A large-scale utility solar boom continues in Mississippi as several new projects are seeking approval from state regulators.
Wildflower Solar LLC has petitioned the Mississippi Public Service Commission for permission to build a solar facility in DeSoto County. The planned 100 megawatt facility will be owned by San Francisco-based Clearway Energy Group and will be constructed on 550 acres in the north Mississippi county. It will require an investment of $90 million.
Wildflower will enter a power purchase agreement with an unnamed company, but won't directly provide electricity to the customer. Instead, Wildflower will provide power to the Midcontinent Independent System Operator (MISO) — the regional transmission operator that Entergy has membership — and the customer will receive electricity from MISO.
The facility will create 300 construction jobs and three permanent positions. If approved by the commission, the facility will begin construction in 2022 and have a goal of commercial operation by the last quarter of that year.
In other solar developments, Central District Public Service Commissioner Brent Bailey will hold a hearing on September 15 for the Pearl River Solar Park at the Scott County Courthouse in Forest at 4 p.m. The solar facility would be the largest in the state in terms of acreage and will be built on 1,760 acres in northwest Scott County near the Rankin County line.
The facility will have a generation capacity of 175 megawatts that will require an initial investment of $235 million and it will be owned by EDP Renewables North America, an energy firm based in Houston. Construction, subject to PSC approval, will begin in 2022 and commercial operation will happen the following year.
“Mississippi has affordable land and adequate interconnection infrastructure to help support construction and access energy markets,” Bailey said. “I think it would be accurate to say that we are experiencing growth (especially in utility-scale solar) on par with other states even though we don’t really have the policy drivers in place that other states may have.”
MS Solar 4 is asking the PSC for permission to build a a 96 megawatt facility in Covington County. Like the Wildflower facility, MS Solar 4 will have a off-load contract with an unnamed customer, who'll purchase the electricity from MISO.
The facility is supposed to create 100 construction jobs and three permanent jobs on-site once it becomes operational. It will be owned by Origis Energy, which could own six solar energy facilities if all are approved by the PSC.
In August, the PSC issued an order with PSC Chairman and Southern District Commissioner Dane Maxwell to hold a hearing on the project.
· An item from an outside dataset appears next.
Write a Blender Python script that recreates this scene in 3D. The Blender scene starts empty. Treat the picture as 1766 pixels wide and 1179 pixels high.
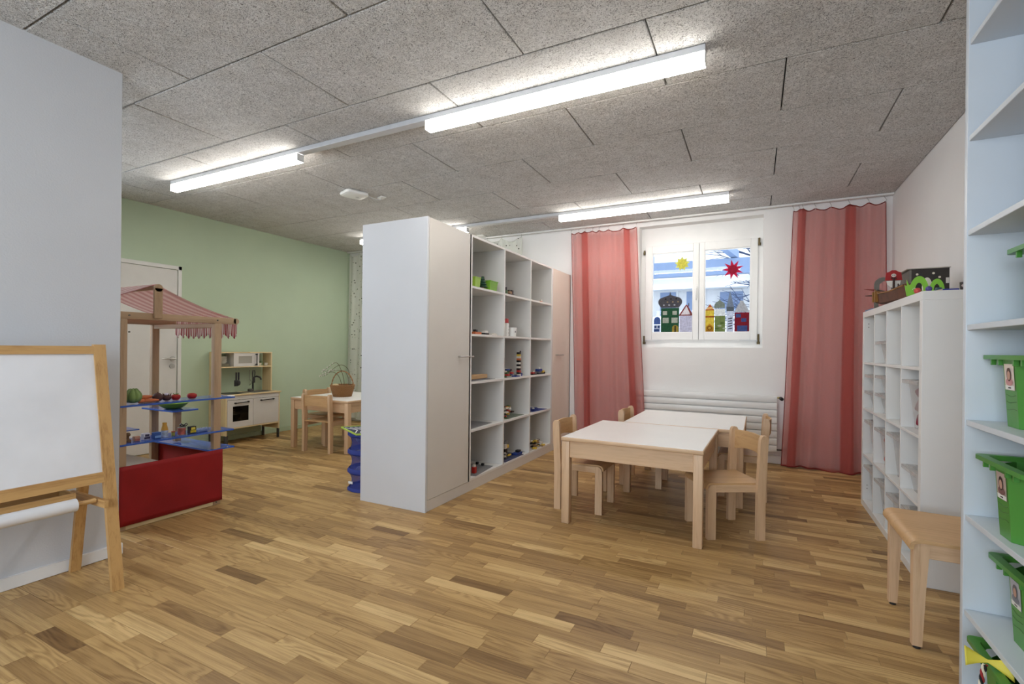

MS Solar 5 will be a 200 megawatt facility with a 50 megawatt battery storage unit and will be built in Lowndes County, with the Tennessee Valley Authority as its off-load customers. Origis won a request for procurement under the TVA's Green Invest program.
Also in Lowndes County, Origis will be building another 200 megawatt facility (MS Solar 6) that will supply Facebook via the TVA.
MS Solar 7 is planned for Clay County, with TVA as the off-load customer for the 200-megawatt facility that also includes a 50 megawatt battery storage unit. It is planned for completion in 2023 and its electricity is intended to serve Knoxville, Tennessee via the TVA.
Origis also owns a 52 megawatt facility near Sumrall that provides power for Mississippi Power and became operational in 2017.
Entergy will also have one of the state's largest solar facilities, as Canadian Solar will operate a 100 megawatt facility on the utility's behalf on 1,000 acres in Sunflower County. The facility is scheduled to be operational by 2022.